Do you think that hooking a logic analyzer to the inputs and outputs
would be sufficient to determine the function? I have pinout
information and there appears to be a 1->1 relationship for input and
output pins. The pins in question are not clocks, or address/data busses.

I've also thought about simulating the inputs, since there are only
2^4=16 possibilities for input, and then recording the results at the
output.

There was no reason for obfuscation or encryption, etc --- just lack of
documentation.

Or am I completely crazy and have no chance of this working?
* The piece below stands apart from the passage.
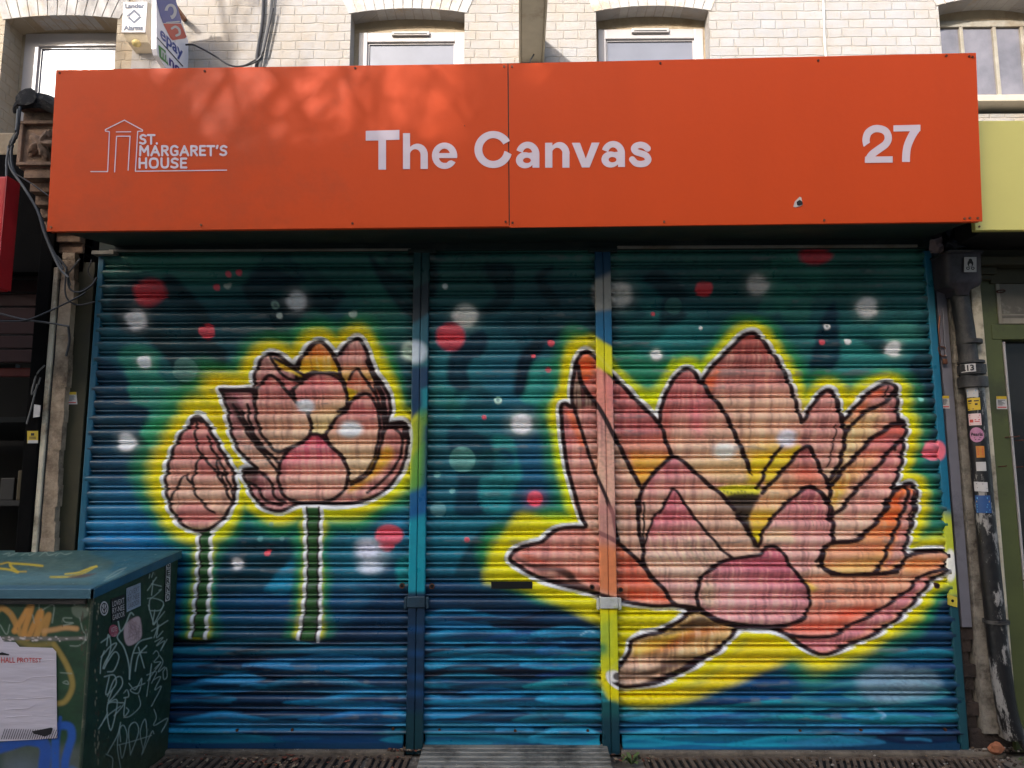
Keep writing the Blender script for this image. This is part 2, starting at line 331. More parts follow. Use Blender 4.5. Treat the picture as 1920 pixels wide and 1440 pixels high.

Thanks for the psychiatric exam. :)

Keith
Frank Buss
Posted: Tue Apr 29, 2008 3:16 pm
Guest
Keith M wrote:

Quote:
I've also thought about simulating the inputs, since there are only
2^4=16 possibilities for input, and then recording the results at the
output.

This should work for simple lookup functions, but if it is e.g. a counter,
a shift register or something like this, or if it is related to the other
pins, there is not a simple 1:1 relationship.

--
Frank Buss, fb@frank-buss.de
http://www.frank-buss.de, http://www.it4-systems.de
Joerg
Posted: Tue Apr 29, 2008 3:21 pm
Guest
Keith M wrote:
Quote:
I've got an old gate array that was developed in the mid-80's. While
most of the gate array function is documented, and available, a small
portion of it is simply not mentioned in anything I've found yet. It
was a custom(by definition?) chip used in a small number of products.

While it's a 48-pin DIP, the majority of the leads are used by the other
documented functions. The remaining (4) input leads and (4) output
leads are the ones I'm interested in.

Do you think that hooking a logic analyzer to the inputs and outputs
would be sufficient to determine the function? I have pinout
information and there appears to be a 1->1 relationship for input and
output pins. The pins in question are not clocks, or address/data busses.

I've also thought about simulating the inputs, since there are only
2^4=16 possibilities for input, and then recording the results at the
output.


It usually doesn't work that way. There could be all kinds of sequential
things happening in a gate array so that something might come out of it
umpteen clock cycles after some input has been static.


Quote:
There was no reason for obfuscation or encryption, etc --- just lack of
documentation.

Or am I completely crazy and have no chance of this working?

Thanks for the psychiatric exam. :)


:-)

You best bet might be to

a. Try to understand the external stuff connected to those pins and
deduce the required gate array behavior from that.

b. Find at least one of the guys who worked on it 20+ years ago.
Seriously, that's exactly what I once did during a first consulting
project with a new client. I found that the system they produced needed
additional filering and a logarithmic function. Documentation of that
part? Pretty much zilch. So we searched and found the guy, made him an
offer, and bingo.

--
Regards, Joerg

http://www.analogconsultants.com/

"gmail" domain blocked because of excessive spam.
Use another domain or send PM.
Mook Johnson
Posted: Wed Apr 30, 2008 1:45 pm
Guest
"Keith M" <keithvz@yanktheobvious.verizon.net> wrote in message
news:idLRj.7202$zw6.5478@trnddc06...
Quote:
I've got an old gate array that was developed in the mid-80's. While most
of the gate array function is documented, and available, a small portion
of it is simply not mentioned in anything I've found yet. It was a
custom(by definition?) chip used in a small number of products.

While it's a 48-pin DIP, the majority of the leads are used by the other
documented functions. The remaining (4) input leads and (4) output leads
are the ones I'm interested in.

Do you think that hooking a logic analyzer to the inputs and outputs would
be sufficient to determine the function? I have pinout information and
there appears to be a 1->1 relationship for input and output pins. The
pins in question are not clocks, or address/data busses.

I've also thought about simulating the inputs, since there are only 2^4=16
possibilities for input, and then recording the results at the output.

There was no reason for obfuscation or encryption, etc --- just lack of
documentation.

Or am I completely crazy and have no chance of this working?

Thanks for the psychiatric exam. :)

Keith


get the schematics for the boards and the firmware it was previously used
with and figure out what it was supposed to do.